Things have a way of seeming inevitable once they’ve happened, but I wonder if the West Indian dominance wasn’t itself an aberration and the decades of fallowness since a reversion to the mean.
That said, two decades of brilliance hardly suggests a fluke. But relative to their competitors, the odds were never great. To start, West Indies cricket draws from 15 island countries and team selection and harmony has long suffered from intra-country rivalries. The collective population is small, the game’s administration has long been poor and the relationship between the board and the players association has been notoriously fractious. The representative countries are relatively impoverished, and so too the training conditions for young aspirants.
One of their major financiers and sponsors, Allen Stanford, was convicted in 2012 for running a giant Ponzi scheme worth billions and was sentenced to 110 years in an American prison. The native Texan and Antiguan citizen had established a cosy, crooked network of largesse and influence in his adopted country – enough to earn him a knighthood as a neat quid pro quo for generous political donations. His conviction revealed how easily the game there could be hijacked by grifters.
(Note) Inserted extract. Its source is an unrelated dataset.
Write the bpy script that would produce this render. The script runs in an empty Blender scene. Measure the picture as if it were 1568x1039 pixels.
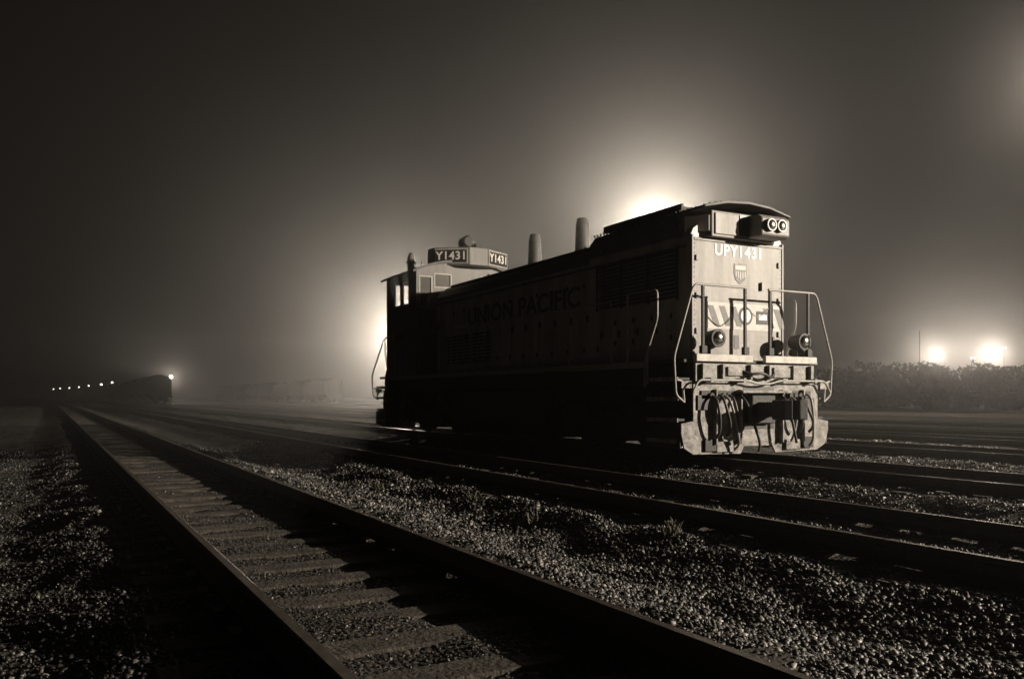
import bpy, math, random
import numpy as np
from mathutils import Vector, Matrix
random.seed(4); rng=np.random.default_rng(7)
S=bpy.context.scene
col=S.collection
S.view_settings.view_transform='Standard'
# ---------------------------------------------------------------- materials
def mat(name,c,rough=.7,metal=0,var=.35,scale=6,bump=.0,bscale=40,streak=False,spec=.4):
    m=bpy.data.materials.new(name); m.use_nodes=True
    nt=m.node_tree; N=nt.nodes; L=nt.links
    b=N['Principled BSDF']; b.inputs['Roughness'].default_value=rough; b.inputs['Metallic'].default_value=metal
    b.inputs['Specular IOR Level'].default_value=spec
    tc=N.new('ShaderNodeTexCoord'); mp=N.new('ShaderNodeMapping'); L.new(tc.outputs['Object'],mp.inputs[0])
    if streak: mp.inputs['Scale'].default_value=(1,1,.15)
    n=N.new('ShaderNodeTexNoise'); n.inputs['Scale'].default_value=scale; n.inputs['Detail'].default_value=8; n.inputs['Roughness'].default_value=.65
    L.new(mp.outputs[0],n.inputs['Vector'])
    r=N.new('ShaderNodeValToRGB'); r.color_ramp.elements[0].position=.3; r.color_ramp.elements[1].position=.7
    lo=[x*(1-var) for x in c]; hi=[min(1,x*(1+var*.5)) for x in c]
    r.color_ramp.elements[0].color=(*lo,1); r.color_ramp.elements[1].color=(*hi,1)
    L.new(n.outputs['Fac'],r.inputs[0]); L.new(r.outputs[0],b.inputs['Base Color'])
    if bump:
        n2=N.new('ShaderNodeTexNoise'); n2.inputs['Scale'].default_value=bscale; n2.inputs['Detail'].default_value=6
        L.new(tc.outputs['Object'],n2.inputs['Vector'])
        bp=N.new('ShaderNodeBump'); bp.inputs['Strength'].default_value=bump; bp.inputs['Distance'].default_value=.02
        L.new(n2.outputs['Fac'],bp.inputs['Height']); L.new(bp.outputs[0],b.inputs['Normal'])
    return m
def g(v): return (v,v*.95,v*.88)
M_front=mat('front_paint',g(.27),.5,var=.5,scale=3.6,streak=True,bump=.2,bscale=9)
M_body=mat('body_paint',g(.45),.4,var=.45,scale=2.2,streak=True,bump=.15,bscale=10)
M_brow=mat('brow_paint',g(.2),.5,var=.5,scale=5)
M_roof=mat('roof_paint',g(.09),.55,var=.5,scale=4)
M_cab=mat('cab_paint',g(.17),.5,var=.4,scale=3,streak=True)
M_dark=mat('underframe',g(.03),.6,var=.5,scale=5,bump=.3)
M_pilot=mat('pilot_paint',g(.25),.5,var=.9,scale=6.5,streak=False,bump=.35,bscale=15)
M_rail_w=mat('handrail_paint',g(.32),.4,var=.3,scale=9)
M_white=mat('white_paint',g(.8),.4,var=.15)
M_num=mat('number_paint',g(.5),.5,var=.35,scale=9)
M_black=mat('black_paint',g(.02),.4,var=.2)
M_faded=mat('faded_black_paint',g(.06),.5,var=.5,scale=12)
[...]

Finally, the status of Test match cricket seems to have dwindled, if not atrophied throughout the Caribbean islands that once comprised the most fearsome cricket team the world has known. Insufficient investment has made T20, especially the Indian Premier League, vastly more lucrative and it’s not been uncommon for West Indian players to forsake their national side in favour of their Indian club.
If the West Indian team’s mediocrity – if that’s not too gentle a word – is to be arrested, then the status of Test cricket must itself be revived. It might also require the benevolent interventions of the International Cricket Council, a body that’s long been happy to watch the game atrophy in the Caribbean and to endlessly accommodate the all-powerful Board of Control for Cricket in India.
Much has been said this week by former players and West Indian administrators, often on behalf of a population they presume to describe as being anguished and dispirited. Are they? Perhaps. But I’d be curious to learn something of the popular response to the loss. Does it matter anymore? I don’t know. If not, the revival of the game will be extremely difficult, no matter how long and pleasant our memories.